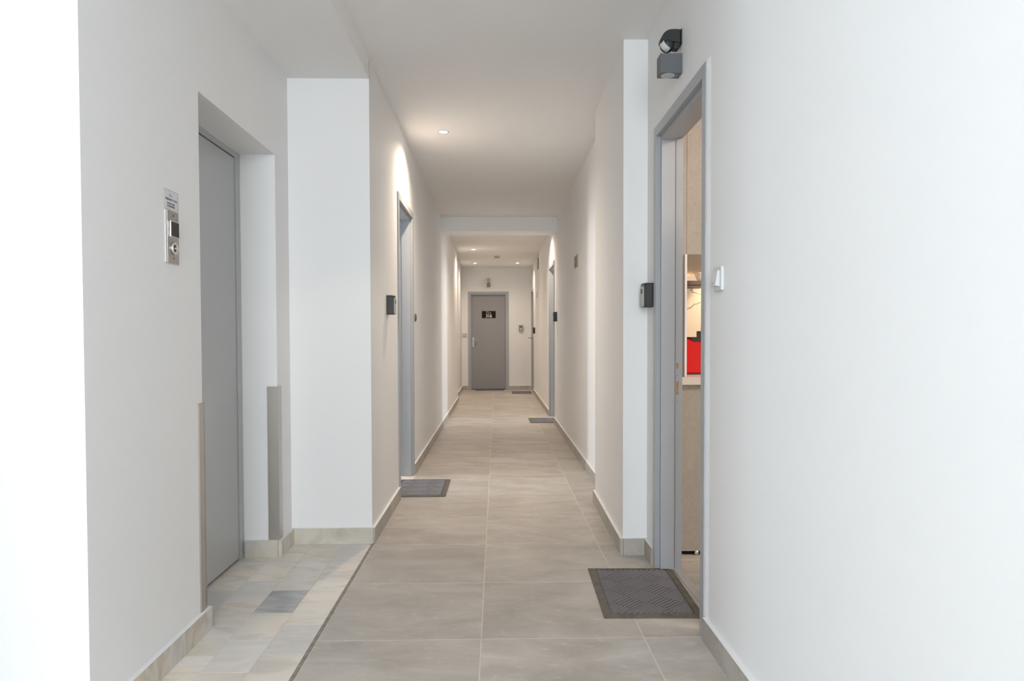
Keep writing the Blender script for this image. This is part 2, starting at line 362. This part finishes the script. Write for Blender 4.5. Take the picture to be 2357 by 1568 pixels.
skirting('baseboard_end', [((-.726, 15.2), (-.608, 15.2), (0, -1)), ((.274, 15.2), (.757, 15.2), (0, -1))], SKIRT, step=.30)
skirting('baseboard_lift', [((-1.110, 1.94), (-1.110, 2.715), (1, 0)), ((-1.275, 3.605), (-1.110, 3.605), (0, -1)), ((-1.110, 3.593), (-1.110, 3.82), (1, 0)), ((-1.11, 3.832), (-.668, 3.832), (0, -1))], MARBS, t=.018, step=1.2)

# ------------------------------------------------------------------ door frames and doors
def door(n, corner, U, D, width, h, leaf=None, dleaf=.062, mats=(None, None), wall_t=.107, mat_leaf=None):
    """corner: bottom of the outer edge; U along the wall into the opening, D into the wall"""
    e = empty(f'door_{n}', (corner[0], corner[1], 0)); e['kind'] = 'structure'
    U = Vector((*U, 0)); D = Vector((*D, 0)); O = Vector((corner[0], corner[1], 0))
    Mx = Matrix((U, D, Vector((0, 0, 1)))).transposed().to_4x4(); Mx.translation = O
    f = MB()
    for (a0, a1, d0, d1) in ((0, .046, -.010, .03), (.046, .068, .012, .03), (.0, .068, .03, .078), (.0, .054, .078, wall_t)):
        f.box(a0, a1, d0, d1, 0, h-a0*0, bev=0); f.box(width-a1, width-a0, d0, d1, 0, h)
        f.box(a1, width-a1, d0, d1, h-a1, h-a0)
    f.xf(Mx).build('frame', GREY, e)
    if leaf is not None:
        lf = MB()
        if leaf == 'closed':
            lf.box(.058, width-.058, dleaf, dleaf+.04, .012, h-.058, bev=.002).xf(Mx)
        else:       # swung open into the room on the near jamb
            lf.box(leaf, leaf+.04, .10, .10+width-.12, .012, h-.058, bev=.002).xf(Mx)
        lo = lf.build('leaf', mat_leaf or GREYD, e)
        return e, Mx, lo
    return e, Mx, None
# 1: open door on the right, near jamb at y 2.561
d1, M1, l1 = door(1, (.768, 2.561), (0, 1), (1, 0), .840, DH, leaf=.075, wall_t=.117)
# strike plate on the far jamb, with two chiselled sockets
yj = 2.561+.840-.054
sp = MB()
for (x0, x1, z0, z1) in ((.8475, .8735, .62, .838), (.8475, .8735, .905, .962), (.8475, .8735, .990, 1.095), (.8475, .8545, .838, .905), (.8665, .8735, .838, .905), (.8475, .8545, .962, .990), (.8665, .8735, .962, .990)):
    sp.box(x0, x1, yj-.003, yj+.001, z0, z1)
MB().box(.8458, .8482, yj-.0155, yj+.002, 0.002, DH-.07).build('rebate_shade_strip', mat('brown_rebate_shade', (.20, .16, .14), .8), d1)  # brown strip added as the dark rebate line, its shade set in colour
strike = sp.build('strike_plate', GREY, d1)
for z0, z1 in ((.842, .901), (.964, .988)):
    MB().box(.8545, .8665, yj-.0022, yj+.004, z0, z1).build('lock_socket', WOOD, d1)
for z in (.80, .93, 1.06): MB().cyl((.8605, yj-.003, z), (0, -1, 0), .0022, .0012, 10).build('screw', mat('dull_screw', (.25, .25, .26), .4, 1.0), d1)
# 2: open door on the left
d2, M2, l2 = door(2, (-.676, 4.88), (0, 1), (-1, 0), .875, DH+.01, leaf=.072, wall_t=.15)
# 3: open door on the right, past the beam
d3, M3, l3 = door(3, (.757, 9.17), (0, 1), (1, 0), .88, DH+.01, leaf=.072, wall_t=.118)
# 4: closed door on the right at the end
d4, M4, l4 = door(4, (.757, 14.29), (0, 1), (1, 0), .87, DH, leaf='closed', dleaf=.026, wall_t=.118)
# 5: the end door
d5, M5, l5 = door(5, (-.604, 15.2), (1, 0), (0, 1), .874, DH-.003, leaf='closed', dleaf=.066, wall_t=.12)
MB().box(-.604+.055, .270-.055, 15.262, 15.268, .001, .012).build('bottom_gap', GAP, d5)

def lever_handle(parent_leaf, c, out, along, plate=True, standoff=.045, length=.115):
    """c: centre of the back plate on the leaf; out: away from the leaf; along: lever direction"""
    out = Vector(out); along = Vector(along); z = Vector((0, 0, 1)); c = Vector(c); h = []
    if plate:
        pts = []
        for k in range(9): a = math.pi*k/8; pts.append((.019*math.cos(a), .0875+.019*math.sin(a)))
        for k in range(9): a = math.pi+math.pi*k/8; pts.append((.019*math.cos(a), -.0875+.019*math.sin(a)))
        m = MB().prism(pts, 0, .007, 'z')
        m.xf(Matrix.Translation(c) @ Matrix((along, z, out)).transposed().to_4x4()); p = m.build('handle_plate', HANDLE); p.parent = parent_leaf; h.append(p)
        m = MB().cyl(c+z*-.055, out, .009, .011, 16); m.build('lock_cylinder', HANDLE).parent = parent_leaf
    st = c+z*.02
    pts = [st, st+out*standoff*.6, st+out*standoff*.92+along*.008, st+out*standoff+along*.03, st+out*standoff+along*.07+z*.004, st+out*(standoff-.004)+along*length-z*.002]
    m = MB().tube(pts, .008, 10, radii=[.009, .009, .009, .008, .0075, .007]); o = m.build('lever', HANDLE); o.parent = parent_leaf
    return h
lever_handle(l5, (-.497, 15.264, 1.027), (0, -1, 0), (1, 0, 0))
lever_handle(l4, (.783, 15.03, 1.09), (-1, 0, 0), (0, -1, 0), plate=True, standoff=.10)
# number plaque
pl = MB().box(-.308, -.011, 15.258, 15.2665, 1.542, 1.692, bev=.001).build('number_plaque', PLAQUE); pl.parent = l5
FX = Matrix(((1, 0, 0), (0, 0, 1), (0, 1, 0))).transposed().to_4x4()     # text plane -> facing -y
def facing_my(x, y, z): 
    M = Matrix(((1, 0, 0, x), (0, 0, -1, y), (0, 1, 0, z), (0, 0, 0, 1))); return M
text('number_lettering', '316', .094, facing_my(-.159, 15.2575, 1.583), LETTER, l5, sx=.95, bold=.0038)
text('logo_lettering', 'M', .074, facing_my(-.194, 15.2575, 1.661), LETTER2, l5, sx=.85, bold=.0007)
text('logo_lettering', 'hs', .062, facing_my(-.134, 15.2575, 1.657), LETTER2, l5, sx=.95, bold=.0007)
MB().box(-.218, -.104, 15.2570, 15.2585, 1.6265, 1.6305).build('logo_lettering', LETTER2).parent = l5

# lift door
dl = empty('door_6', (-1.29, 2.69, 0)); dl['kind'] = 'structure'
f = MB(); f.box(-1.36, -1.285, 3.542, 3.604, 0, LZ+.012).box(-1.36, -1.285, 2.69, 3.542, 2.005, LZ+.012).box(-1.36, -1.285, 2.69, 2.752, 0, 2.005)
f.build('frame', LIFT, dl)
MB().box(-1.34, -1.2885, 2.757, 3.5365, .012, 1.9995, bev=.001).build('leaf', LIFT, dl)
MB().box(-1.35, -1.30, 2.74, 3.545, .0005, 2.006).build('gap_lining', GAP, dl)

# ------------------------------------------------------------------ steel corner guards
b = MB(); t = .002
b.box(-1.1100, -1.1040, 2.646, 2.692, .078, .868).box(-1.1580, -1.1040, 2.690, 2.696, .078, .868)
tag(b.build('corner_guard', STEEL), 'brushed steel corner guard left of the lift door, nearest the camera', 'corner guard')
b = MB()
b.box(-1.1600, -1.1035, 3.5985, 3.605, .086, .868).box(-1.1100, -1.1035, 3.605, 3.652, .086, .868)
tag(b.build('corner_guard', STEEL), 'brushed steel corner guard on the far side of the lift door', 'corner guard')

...

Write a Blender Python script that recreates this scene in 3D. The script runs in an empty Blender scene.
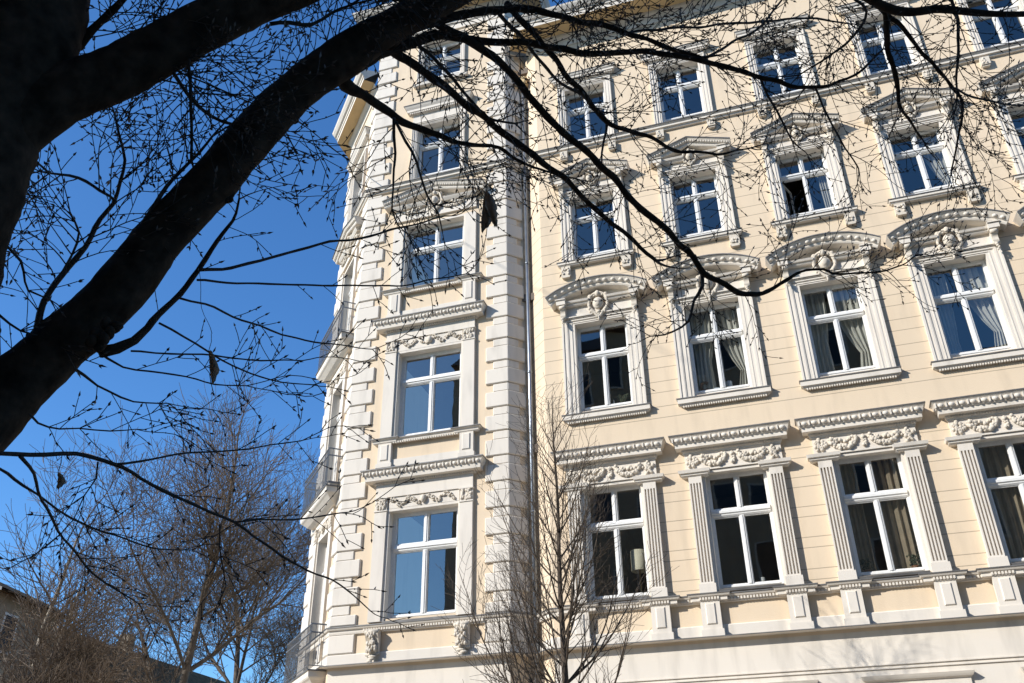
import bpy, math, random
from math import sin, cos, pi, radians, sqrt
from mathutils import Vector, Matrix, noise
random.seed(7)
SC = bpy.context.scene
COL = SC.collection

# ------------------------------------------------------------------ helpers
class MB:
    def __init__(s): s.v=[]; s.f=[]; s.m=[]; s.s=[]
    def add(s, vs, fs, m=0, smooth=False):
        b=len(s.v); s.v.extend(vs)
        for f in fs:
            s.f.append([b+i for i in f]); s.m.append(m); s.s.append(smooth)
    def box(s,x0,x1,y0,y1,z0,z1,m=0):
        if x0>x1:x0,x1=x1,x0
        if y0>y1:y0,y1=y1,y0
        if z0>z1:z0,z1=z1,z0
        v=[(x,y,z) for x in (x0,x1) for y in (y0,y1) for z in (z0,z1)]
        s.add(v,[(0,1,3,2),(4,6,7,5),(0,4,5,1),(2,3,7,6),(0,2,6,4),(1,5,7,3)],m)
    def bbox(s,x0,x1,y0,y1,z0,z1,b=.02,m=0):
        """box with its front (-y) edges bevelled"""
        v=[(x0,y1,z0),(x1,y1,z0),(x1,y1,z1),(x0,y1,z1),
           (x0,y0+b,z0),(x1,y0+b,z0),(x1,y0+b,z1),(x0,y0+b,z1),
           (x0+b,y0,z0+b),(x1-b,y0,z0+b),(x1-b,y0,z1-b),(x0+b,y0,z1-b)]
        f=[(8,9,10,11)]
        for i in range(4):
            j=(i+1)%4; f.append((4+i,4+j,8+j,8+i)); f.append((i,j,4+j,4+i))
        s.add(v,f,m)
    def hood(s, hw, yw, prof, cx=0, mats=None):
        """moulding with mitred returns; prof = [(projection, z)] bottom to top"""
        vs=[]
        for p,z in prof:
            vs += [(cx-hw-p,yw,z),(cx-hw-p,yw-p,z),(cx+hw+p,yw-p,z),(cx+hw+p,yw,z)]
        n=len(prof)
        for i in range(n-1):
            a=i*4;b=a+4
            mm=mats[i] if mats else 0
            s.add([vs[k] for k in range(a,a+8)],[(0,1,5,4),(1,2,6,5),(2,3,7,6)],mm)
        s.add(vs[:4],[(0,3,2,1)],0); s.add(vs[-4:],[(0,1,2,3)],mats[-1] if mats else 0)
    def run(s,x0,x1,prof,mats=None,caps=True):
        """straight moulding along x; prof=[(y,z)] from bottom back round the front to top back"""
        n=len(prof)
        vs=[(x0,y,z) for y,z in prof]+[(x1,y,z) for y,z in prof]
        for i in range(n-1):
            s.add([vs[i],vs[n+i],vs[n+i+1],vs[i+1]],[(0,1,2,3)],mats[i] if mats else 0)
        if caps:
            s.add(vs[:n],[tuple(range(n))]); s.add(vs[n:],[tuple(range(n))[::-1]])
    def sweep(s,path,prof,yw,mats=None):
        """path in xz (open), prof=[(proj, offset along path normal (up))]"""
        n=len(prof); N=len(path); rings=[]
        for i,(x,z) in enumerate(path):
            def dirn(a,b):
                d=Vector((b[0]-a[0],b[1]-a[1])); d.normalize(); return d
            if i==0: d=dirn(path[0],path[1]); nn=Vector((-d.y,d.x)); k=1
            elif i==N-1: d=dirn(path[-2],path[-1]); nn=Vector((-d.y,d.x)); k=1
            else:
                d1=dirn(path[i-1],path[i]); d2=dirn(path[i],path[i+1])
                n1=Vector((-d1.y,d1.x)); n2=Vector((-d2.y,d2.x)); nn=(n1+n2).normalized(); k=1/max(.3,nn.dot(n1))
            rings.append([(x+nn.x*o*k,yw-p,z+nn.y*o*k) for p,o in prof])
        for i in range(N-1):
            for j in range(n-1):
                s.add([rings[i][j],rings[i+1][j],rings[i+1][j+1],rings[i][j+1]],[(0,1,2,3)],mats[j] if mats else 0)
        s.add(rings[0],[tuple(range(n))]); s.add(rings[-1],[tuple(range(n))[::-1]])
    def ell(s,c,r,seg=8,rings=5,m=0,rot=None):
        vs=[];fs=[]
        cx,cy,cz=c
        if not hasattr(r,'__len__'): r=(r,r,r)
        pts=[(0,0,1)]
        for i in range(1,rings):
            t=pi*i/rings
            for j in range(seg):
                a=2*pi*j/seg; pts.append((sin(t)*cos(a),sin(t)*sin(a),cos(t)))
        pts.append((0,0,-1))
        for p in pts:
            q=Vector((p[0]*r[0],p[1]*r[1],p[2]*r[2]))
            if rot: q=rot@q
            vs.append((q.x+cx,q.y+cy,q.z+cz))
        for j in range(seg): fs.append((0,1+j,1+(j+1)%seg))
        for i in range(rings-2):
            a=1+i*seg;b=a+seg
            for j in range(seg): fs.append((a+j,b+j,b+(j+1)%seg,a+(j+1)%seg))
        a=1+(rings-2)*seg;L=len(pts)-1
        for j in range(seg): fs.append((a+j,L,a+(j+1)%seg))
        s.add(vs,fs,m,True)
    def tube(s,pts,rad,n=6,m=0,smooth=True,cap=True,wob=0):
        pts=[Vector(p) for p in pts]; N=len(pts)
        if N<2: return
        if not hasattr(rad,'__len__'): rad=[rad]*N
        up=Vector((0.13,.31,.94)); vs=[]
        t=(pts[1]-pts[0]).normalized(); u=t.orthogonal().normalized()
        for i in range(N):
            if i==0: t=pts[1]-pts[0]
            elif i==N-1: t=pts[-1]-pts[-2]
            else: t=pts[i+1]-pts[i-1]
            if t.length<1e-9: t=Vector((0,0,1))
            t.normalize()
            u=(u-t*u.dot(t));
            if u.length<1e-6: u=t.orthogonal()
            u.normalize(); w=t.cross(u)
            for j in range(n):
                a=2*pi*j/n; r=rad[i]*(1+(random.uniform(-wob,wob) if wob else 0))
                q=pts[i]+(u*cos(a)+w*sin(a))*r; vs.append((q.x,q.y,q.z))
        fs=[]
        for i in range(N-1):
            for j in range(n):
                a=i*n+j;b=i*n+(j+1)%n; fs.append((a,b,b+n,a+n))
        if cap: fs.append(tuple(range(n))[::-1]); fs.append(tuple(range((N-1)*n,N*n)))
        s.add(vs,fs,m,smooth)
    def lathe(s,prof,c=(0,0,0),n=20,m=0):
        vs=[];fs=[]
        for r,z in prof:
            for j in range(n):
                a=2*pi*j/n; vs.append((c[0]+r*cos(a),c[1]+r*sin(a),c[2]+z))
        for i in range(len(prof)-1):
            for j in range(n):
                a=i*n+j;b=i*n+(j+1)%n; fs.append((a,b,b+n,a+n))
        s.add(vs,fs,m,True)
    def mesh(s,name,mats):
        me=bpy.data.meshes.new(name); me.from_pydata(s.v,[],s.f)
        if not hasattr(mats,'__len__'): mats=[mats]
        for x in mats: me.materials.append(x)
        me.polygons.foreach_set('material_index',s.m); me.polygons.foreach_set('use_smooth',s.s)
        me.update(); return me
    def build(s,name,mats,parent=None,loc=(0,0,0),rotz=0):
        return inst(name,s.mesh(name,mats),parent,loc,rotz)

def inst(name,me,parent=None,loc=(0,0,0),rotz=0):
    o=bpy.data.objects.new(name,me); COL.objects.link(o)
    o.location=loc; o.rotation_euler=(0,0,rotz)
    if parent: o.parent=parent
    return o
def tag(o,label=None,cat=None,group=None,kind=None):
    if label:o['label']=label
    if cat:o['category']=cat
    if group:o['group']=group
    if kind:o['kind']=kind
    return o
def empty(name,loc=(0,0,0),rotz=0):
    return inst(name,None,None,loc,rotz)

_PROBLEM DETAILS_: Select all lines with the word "scene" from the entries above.

_ANSWER FOR THIS EXERCISE_:
Write a Blender Python script that recreates this scene in 3D. The script runs in an empty Blender scene.
SC = bpy.context.scene